● ROWS
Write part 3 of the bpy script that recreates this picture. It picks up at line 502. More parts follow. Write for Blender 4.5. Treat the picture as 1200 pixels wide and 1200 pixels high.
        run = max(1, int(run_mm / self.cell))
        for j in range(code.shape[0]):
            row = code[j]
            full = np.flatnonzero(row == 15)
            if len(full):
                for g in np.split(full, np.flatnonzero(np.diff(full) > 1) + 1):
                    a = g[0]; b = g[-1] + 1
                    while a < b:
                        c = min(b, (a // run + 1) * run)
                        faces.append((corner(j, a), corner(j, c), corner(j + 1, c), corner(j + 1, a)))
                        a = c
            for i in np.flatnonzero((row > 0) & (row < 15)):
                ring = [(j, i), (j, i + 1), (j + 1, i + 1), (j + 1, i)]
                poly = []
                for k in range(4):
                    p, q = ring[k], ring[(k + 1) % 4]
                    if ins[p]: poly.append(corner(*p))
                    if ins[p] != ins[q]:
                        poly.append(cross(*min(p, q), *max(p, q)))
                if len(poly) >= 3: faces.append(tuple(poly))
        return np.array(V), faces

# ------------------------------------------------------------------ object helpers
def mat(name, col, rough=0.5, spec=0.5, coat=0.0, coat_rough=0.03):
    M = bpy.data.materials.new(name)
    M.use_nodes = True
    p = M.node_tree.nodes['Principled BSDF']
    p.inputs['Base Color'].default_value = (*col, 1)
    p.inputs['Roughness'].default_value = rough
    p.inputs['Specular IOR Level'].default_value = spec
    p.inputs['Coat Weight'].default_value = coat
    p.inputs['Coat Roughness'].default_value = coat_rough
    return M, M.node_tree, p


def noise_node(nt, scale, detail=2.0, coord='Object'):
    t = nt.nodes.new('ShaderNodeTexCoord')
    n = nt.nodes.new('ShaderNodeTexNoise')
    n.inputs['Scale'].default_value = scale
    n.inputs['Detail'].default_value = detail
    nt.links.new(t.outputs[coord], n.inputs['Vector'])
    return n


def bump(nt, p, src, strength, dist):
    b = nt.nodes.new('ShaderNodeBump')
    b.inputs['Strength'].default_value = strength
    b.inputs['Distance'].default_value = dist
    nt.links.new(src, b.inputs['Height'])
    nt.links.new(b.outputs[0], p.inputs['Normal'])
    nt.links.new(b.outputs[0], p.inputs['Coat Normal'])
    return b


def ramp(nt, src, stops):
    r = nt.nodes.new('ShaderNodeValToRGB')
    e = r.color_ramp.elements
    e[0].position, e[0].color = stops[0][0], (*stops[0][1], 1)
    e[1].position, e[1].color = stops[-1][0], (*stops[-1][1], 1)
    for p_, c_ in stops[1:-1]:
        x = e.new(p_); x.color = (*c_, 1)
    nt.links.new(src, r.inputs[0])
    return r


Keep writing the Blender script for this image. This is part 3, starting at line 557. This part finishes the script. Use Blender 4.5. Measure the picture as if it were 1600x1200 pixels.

● WHAT THE TASK ASKS
Gather and return every line that holds the string "Blender".

● FINISHED TASK
Write part 3 of the bpy script that recreates this picture. It picks up at line 502. More parts follow. Write for Blender 4.5. Treat the picture as 1200 pixels wide and 1200 pixels high.
Keep writing the Blender script for this image. This is part 3, starting at line 557. This part finishes the script. Use Blender 4.5. Measure the picture as if it were 1600x1200 pixels.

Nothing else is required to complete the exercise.